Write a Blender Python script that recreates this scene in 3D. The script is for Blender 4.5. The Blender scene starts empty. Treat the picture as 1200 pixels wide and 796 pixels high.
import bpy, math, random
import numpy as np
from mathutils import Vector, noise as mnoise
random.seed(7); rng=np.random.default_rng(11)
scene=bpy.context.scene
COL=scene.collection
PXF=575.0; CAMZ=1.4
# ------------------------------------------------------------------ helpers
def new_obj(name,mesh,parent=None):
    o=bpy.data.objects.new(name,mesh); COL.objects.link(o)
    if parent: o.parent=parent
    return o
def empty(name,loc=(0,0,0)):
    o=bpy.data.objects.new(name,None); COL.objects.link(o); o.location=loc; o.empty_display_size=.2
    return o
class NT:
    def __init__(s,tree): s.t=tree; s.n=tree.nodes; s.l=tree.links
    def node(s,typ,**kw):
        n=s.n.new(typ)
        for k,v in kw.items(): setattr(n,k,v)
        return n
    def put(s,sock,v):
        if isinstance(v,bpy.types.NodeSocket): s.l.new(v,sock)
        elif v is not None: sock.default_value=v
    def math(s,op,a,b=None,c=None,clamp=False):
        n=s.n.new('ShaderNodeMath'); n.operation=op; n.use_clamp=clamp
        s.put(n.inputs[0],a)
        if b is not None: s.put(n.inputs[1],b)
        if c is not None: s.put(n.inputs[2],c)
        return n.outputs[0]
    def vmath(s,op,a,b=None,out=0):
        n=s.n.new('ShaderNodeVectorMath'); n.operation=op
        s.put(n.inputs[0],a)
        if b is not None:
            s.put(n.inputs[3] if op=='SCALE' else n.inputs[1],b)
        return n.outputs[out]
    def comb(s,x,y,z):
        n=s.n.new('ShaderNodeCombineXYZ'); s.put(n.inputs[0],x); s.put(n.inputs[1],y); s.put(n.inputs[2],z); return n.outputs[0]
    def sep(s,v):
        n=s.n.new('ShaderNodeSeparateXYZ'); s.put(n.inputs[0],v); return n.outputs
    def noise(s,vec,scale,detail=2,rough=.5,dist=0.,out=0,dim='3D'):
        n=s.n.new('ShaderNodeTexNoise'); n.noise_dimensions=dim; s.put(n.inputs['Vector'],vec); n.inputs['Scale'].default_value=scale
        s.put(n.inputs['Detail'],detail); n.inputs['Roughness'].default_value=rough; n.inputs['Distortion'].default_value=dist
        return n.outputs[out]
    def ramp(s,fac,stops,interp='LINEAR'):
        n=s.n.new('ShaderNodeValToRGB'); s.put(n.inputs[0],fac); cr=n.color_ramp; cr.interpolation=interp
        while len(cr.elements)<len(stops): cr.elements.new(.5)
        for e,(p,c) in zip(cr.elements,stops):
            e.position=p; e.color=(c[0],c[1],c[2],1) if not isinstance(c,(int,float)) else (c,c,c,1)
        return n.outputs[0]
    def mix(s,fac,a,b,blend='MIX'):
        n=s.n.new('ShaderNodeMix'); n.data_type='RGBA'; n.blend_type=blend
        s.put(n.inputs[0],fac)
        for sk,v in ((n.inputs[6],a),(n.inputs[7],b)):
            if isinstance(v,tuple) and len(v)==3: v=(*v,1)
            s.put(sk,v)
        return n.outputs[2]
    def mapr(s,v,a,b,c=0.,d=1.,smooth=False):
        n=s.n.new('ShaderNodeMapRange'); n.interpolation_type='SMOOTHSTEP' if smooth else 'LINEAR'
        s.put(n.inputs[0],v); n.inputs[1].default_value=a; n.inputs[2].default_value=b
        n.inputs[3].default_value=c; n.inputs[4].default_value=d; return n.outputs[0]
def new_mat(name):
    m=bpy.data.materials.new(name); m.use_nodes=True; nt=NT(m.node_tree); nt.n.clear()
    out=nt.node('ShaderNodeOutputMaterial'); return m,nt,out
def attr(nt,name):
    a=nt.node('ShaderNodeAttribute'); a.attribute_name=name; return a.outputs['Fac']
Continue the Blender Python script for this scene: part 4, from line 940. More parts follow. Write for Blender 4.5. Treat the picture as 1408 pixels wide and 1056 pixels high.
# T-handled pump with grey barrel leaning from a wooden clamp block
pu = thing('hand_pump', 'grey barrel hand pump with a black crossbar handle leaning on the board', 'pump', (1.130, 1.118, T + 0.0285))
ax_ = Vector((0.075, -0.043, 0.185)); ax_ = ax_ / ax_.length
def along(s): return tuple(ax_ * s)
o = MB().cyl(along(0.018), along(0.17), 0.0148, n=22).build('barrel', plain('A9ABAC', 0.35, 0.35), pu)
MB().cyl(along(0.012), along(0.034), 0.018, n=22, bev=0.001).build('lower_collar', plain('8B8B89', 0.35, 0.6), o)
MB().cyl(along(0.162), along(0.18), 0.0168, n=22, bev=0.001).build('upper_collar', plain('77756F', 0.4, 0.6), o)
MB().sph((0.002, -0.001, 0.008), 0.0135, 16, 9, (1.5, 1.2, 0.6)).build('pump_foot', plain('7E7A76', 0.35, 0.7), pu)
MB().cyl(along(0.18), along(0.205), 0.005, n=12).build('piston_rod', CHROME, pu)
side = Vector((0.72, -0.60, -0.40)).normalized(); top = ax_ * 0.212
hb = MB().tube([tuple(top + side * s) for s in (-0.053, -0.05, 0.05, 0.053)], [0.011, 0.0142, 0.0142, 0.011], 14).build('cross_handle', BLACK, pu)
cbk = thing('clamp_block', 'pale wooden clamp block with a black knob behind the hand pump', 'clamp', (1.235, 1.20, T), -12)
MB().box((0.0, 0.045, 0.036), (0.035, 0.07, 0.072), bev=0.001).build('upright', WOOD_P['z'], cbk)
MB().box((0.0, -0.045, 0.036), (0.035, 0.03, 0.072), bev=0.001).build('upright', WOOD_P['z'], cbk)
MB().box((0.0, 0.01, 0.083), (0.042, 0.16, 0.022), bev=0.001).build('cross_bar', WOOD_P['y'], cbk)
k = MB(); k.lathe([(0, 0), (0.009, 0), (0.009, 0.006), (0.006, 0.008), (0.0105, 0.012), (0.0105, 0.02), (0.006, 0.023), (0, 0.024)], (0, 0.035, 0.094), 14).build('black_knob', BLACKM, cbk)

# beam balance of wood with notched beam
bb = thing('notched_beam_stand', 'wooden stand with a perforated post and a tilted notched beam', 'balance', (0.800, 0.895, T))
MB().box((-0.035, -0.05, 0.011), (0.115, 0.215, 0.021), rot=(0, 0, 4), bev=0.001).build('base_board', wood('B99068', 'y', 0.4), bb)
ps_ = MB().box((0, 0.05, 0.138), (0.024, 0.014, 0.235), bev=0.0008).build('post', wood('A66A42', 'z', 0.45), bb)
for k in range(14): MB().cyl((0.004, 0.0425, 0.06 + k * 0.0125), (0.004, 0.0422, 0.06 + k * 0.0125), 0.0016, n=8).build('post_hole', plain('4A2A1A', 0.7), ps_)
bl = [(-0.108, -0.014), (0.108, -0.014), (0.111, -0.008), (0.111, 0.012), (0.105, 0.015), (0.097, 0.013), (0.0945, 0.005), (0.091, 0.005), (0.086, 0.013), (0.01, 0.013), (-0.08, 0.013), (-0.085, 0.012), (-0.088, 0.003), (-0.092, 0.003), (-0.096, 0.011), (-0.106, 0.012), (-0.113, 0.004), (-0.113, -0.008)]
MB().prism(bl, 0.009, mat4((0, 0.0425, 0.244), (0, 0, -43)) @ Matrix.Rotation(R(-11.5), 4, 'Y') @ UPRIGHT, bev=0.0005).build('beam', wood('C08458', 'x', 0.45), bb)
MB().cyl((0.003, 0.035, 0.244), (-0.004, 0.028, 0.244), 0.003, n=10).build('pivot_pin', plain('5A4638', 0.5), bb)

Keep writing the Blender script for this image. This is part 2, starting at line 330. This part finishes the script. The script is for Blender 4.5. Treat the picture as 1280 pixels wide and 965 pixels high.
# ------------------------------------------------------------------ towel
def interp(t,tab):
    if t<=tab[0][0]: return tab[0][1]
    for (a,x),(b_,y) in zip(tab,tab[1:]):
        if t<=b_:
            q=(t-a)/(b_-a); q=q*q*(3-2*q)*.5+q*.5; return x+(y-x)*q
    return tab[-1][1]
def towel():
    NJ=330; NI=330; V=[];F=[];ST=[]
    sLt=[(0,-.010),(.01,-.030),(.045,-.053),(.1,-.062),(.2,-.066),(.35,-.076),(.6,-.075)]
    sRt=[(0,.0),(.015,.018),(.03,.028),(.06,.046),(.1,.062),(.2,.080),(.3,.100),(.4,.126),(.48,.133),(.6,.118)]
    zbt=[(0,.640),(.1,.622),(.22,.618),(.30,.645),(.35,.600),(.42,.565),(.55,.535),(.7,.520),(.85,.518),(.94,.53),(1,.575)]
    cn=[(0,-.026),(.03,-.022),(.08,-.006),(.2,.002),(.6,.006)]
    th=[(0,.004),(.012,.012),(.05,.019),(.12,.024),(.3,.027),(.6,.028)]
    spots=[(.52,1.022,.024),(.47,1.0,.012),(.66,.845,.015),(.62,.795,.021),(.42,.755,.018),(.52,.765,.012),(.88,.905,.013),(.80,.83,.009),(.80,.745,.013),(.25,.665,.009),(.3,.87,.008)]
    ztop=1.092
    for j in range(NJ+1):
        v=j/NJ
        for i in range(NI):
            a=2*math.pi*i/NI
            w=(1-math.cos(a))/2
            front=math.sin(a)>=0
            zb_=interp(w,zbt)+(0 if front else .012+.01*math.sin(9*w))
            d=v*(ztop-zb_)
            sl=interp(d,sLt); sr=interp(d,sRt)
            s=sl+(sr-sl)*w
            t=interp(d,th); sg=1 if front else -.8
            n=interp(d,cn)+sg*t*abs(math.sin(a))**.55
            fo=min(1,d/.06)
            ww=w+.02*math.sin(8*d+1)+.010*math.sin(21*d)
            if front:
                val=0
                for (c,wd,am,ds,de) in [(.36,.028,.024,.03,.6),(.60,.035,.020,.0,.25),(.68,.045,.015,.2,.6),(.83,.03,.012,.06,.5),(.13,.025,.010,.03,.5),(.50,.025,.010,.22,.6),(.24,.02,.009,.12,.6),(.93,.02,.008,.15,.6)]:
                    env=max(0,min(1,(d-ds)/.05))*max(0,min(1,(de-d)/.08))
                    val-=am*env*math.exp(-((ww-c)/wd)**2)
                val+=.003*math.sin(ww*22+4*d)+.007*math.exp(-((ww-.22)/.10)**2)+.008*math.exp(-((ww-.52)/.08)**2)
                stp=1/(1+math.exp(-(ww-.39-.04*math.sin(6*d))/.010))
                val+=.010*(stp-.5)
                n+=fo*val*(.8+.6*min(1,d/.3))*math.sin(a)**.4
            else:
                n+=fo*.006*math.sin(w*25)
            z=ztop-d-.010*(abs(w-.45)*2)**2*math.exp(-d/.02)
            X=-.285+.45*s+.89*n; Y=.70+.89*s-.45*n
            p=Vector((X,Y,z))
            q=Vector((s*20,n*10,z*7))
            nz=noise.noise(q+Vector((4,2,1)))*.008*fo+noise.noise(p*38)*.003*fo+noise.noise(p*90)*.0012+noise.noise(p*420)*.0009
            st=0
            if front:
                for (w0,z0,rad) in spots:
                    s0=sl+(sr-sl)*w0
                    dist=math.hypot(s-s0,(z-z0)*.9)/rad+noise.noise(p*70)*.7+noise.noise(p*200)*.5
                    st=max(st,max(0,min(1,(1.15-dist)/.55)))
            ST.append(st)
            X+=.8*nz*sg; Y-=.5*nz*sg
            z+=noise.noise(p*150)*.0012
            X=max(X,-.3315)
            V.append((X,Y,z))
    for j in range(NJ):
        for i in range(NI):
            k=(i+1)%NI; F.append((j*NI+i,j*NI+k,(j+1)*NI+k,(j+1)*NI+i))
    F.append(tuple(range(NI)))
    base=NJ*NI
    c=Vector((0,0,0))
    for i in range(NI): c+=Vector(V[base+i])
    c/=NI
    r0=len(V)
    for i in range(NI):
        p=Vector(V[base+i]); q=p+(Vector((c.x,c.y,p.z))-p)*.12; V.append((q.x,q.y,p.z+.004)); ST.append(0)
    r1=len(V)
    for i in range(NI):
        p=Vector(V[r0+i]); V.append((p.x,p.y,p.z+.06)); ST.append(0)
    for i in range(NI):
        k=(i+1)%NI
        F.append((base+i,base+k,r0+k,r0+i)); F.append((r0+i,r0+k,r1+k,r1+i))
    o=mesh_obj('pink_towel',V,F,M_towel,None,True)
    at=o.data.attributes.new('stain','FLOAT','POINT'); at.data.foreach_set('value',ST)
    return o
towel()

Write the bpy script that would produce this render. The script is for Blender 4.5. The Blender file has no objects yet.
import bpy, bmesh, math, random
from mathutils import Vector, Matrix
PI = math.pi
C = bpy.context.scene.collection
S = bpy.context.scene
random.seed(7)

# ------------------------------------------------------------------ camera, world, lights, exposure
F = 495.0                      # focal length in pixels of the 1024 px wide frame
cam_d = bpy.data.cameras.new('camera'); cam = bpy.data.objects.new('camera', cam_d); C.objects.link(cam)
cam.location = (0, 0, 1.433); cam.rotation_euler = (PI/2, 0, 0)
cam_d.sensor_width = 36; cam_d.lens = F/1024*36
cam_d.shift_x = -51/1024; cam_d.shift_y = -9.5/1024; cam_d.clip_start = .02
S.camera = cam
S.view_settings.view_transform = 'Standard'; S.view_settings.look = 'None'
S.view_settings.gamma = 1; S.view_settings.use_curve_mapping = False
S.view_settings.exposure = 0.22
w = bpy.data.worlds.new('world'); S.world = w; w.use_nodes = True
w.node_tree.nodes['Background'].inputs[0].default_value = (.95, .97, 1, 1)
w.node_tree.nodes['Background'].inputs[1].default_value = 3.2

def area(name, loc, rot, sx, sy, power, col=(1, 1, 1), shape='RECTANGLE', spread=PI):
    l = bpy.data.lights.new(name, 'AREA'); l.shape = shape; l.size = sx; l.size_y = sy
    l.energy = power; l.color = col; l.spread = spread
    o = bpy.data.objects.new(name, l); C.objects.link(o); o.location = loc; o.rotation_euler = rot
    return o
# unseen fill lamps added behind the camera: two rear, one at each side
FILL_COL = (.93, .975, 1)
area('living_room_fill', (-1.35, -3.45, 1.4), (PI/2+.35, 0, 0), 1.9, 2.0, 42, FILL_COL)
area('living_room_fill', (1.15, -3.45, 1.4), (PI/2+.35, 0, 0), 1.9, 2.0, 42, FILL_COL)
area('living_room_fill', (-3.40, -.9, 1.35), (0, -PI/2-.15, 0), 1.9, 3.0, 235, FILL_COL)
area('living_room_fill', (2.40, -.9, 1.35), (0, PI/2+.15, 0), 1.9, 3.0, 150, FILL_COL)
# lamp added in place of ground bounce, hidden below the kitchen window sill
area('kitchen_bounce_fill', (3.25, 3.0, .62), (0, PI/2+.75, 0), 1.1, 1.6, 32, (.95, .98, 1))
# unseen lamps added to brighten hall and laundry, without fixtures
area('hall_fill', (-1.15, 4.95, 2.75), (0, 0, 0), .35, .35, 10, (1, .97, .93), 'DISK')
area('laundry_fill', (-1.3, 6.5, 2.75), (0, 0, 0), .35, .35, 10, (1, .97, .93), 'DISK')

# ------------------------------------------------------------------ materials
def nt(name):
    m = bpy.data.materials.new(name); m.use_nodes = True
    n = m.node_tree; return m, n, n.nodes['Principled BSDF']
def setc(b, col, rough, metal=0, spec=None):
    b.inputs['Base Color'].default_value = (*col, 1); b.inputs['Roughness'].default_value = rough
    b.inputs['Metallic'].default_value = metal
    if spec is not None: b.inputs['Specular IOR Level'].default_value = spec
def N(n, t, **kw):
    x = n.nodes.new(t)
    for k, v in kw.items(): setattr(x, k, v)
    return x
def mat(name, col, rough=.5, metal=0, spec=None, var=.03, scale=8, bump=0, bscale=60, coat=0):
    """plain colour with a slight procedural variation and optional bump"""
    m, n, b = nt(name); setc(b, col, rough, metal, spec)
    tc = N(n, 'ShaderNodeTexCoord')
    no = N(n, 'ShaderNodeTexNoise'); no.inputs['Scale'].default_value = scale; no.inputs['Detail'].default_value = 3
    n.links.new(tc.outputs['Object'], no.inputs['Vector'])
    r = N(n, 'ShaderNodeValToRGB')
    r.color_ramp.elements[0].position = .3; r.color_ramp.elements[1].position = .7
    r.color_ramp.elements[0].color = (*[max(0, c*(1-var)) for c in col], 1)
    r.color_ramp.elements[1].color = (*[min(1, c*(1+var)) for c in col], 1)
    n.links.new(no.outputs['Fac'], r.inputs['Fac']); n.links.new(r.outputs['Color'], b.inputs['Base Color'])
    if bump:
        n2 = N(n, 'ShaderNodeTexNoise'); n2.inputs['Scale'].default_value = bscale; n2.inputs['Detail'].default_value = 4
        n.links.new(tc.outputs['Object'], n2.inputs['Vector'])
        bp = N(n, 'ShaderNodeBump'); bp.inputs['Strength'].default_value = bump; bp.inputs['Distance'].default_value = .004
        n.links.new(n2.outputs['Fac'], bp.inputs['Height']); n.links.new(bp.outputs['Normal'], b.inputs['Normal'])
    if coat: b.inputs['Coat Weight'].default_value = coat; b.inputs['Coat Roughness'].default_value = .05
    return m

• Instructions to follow
In the records above, find the lines containing "Write" and copy them.

• Response below
Write a Blender Python script that recreates this scene in 3D. The script is for Blender 4.5. The Blender scene starts empty. Treat the picture as 1200 pixels wide and 796 pixels high.
Continue the Blender Python script for this scene: part 4, from line 940. More parts follow. Write for Blender 4.5. Treat the picture as 1408 pixels wide and 1056 pixels high.
Write the bpy script that would produce this render. The script is for Blender 4.5. The Blender file has no objects yet.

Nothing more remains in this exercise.